(Scripts that build scenes)
'''

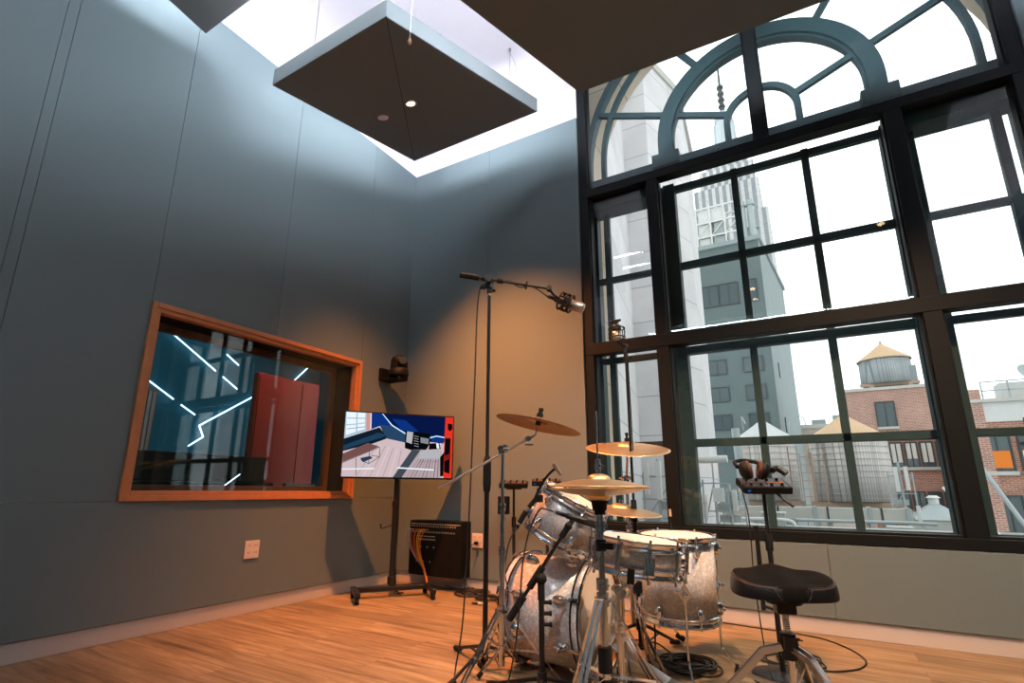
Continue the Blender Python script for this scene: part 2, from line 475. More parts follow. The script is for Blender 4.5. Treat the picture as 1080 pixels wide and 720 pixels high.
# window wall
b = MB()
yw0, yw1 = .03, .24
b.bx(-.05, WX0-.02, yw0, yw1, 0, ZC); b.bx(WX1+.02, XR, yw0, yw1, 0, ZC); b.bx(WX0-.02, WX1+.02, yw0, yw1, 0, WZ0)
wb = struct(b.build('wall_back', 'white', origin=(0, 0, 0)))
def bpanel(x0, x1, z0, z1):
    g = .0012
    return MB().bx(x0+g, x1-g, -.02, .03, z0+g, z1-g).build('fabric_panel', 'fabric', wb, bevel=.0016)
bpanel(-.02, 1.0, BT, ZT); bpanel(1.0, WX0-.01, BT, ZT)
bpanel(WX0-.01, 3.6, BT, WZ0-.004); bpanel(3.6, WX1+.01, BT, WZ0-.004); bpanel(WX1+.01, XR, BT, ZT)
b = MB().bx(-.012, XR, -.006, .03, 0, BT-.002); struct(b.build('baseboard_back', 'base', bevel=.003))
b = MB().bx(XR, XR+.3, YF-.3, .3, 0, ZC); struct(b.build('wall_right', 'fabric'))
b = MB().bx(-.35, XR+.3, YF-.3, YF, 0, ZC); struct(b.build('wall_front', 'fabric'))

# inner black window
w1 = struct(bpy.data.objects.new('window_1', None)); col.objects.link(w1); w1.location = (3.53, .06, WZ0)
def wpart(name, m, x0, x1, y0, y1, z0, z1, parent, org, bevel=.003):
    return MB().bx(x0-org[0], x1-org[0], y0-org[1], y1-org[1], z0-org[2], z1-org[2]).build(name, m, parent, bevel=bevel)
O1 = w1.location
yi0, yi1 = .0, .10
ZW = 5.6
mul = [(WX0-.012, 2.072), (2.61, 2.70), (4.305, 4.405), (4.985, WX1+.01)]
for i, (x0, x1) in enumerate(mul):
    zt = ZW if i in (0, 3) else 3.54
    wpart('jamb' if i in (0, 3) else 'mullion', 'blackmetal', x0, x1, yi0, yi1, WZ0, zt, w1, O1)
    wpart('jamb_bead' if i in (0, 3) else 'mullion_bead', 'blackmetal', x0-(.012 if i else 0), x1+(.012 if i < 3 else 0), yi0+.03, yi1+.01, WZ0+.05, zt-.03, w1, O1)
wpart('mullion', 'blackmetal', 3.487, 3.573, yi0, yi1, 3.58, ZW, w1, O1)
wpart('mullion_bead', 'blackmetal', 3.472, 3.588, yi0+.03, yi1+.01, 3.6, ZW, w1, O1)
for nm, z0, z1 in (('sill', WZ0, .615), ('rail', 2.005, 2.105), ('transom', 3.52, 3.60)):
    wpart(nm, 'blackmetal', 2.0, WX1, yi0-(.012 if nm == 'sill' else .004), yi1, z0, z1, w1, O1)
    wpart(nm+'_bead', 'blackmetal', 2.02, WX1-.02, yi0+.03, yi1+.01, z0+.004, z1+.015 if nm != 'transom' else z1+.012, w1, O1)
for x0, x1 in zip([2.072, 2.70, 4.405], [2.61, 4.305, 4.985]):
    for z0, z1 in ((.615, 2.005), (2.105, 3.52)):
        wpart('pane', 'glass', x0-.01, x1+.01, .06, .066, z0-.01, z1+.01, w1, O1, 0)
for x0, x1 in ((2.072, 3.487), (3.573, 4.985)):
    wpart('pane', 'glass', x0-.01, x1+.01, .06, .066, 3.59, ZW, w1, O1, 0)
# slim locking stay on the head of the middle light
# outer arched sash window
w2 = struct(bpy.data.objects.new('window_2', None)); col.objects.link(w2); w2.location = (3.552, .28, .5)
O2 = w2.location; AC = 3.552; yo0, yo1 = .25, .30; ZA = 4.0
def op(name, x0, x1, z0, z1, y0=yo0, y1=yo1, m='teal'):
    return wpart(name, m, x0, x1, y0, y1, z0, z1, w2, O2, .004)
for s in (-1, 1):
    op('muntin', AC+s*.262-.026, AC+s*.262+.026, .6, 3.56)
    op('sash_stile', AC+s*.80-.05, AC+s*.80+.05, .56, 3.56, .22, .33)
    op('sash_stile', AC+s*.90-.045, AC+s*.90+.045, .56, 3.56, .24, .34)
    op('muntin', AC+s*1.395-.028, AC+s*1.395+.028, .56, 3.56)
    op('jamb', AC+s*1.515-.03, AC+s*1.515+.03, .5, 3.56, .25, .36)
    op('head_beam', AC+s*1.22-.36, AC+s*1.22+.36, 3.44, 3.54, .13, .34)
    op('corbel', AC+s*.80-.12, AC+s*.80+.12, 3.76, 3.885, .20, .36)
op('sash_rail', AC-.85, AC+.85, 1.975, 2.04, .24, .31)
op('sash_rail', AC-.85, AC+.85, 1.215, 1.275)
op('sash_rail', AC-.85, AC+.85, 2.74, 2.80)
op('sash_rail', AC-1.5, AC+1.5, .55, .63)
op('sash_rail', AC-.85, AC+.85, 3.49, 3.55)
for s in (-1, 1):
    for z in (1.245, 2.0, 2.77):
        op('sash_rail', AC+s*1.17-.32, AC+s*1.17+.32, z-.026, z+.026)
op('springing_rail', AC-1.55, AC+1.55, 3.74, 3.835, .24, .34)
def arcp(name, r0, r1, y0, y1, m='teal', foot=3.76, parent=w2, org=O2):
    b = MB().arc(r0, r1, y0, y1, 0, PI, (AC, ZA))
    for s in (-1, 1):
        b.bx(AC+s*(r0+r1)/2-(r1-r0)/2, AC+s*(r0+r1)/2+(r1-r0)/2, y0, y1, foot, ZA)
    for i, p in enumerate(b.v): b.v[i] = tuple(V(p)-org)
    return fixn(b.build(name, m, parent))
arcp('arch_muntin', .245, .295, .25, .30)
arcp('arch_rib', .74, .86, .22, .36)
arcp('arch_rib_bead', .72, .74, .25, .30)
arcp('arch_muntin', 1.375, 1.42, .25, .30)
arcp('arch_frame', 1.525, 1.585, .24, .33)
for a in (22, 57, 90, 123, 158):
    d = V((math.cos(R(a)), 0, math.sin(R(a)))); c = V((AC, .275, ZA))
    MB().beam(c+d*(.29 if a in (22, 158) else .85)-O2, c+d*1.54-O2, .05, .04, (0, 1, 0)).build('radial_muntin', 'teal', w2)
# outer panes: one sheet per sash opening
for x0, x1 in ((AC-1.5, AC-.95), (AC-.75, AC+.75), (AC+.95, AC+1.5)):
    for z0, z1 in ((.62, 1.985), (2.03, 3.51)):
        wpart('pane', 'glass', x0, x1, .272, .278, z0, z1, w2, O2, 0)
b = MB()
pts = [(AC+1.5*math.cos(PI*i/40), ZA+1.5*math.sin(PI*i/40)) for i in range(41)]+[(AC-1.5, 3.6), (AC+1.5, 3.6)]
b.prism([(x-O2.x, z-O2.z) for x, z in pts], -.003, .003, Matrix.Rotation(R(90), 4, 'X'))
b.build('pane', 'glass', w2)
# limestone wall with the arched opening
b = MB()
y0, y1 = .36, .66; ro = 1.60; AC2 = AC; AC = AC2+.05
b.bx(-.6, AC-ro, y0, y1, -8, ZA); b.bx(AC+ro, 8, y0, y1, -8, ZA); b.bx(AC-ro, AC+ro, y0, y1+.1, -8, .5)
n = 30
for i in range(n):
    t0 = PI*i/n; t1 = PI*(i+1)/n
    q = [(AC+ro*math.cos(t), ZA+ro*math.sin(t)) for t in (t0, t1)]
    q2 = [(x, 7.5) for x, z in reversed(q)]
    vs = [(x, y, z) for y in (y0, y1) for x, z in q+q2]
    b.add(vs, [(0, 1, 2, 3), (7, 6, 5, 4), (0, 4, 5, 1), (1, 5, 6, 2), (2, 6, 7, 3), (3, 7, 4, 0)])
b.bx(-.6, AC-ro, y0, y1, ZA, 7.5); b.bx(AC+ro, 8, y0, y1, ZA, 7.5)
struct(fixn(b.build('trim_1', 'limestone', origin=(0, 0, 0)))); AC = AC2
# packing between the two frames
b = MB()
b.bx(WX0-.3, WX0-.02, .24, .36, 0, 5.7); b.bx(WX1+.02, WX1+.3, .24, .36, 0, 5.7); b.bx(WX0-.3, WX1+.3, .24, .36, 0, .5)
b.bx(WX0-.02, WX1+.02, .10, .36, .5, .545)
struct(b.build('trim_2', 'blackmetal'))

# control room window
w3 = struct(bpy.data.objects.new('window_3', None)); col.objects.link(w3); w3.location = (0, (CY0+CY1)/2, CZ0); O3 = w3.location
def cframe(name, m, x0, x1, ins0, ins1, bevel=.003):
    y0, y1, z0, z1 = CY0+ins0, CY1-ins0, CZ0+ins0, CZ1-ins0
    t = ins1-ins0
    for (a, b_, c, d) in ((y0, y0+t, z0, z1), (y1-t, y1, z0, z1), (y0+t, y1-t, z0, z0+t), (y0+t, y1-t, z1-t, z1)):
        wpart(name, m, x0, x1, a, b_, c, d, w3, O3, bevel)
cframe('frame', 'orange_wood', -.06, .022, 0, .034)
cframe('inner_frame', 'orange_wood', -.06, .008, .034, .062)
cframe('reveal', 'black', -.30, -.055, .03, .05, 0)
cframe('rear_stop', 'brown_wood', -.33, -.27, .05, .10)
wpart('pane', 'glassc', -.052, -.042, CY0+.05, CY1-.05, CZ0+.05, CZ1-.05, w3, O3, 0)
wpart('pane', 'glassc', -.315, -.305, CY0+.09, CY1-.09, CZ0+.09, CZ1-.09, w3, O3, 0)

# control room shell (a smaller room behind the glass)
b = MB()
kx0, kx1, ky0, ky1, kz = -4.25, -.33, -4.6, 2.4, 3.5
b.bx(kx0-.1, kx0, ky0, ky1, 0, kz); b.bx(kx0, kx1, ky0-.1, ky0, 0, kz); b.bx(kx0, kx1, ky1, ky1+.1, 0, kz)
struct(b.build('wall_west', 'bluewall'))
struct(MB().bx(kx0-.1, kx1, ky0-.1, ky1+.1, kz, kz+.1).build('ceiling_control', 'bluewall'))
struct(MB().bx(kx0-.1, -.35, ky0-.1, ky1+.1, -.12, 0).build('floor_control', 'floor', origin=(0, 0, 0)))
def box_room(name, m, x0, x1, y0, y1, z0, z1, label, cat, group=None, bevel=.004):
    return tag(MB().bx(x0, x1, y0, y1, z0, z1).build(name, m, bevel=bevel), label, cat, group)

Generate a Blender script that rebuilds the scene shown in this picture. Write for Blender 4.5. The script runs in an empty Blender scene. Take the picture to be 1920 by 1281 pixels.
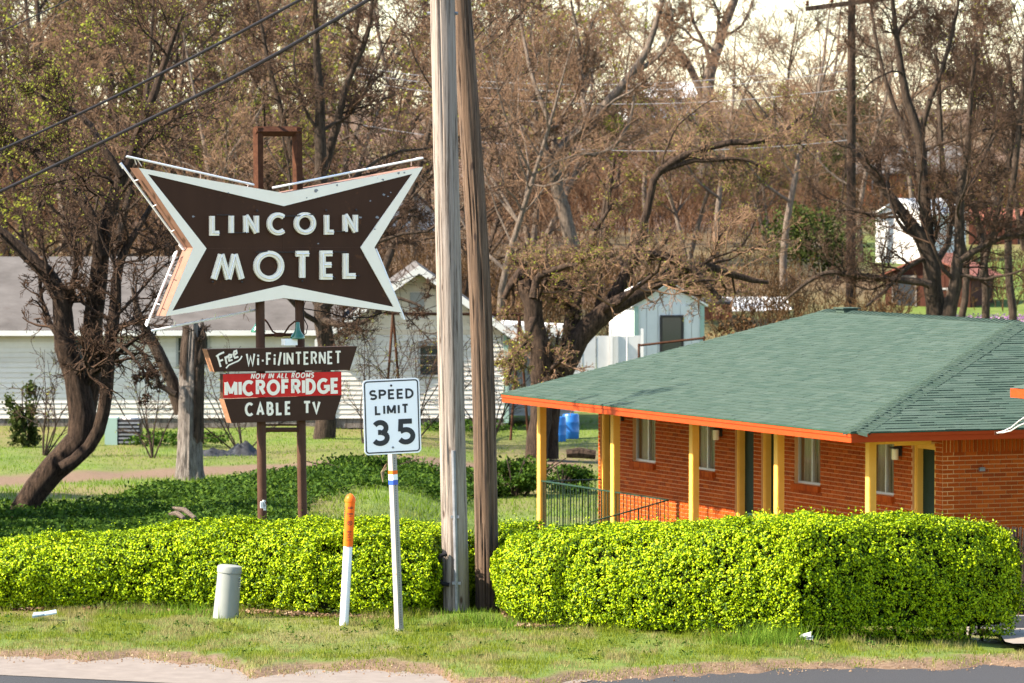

'''

Work to be completed => Return, please, the exact lines from the beginning of the entries above through the line containing "b = MB().bx(-.35, XR+.3, YF-.3, YF, 0, ZC);", both included; pictures are left out.

Correct result =>
Continue the Blender Python script for this scene: part 2, from line 475. More parts follow. The script is for Blender 4.5. Treat the picture as 1080 pixels wide and 720 pixels high.
# window wall
b = MB()
yw0, yw1 = .03, .24
b.bx(-.05, WX0-.02, yw0, yw1, 0, ZC); b.bx(WX1+.02, XR, yw0, yw1, 0, ZC); b.bx(WX0-.02, WX1+.02, yw0, yw1, 0, WZ0)
wb = struct(b.build('wall_back', 'white', origin=(0, 0, 0)))
def bpanel(x0, x1, z0, z1):
    g = .0012
    return MB().bx(x0+g, x1-g, -.02, .03, z0+g, z1-g).build('fabric_panel', 'fabric', wb, bevel=.0016)
bpanel(-.02, 1.0, BT, ZT); bpanel(1.0, WX0-.01, BT, ZT)
bpanel(WX0-.01, 3.6, BT, WZ0-.004); bpanel(3.6, WX1+.01, BT, WZ0-.004); bpanel(WX1+.01, XR, BT, ZT)
b = MB().bx(-.012, XR, -.006, .03, 0, BT-.002); struct(b.build('baseboard_back', 'base', bevel=.003))
b = MB().bx(XR, XR+.3, YF-.3, .3, 0, ZC); struct(b.build('wall_right', 'fabric'))
b = MB().bx(-.35, XR+.3, YF-.3, YF, 0, ZC); struct(b.build('wall_front', 'fabric'))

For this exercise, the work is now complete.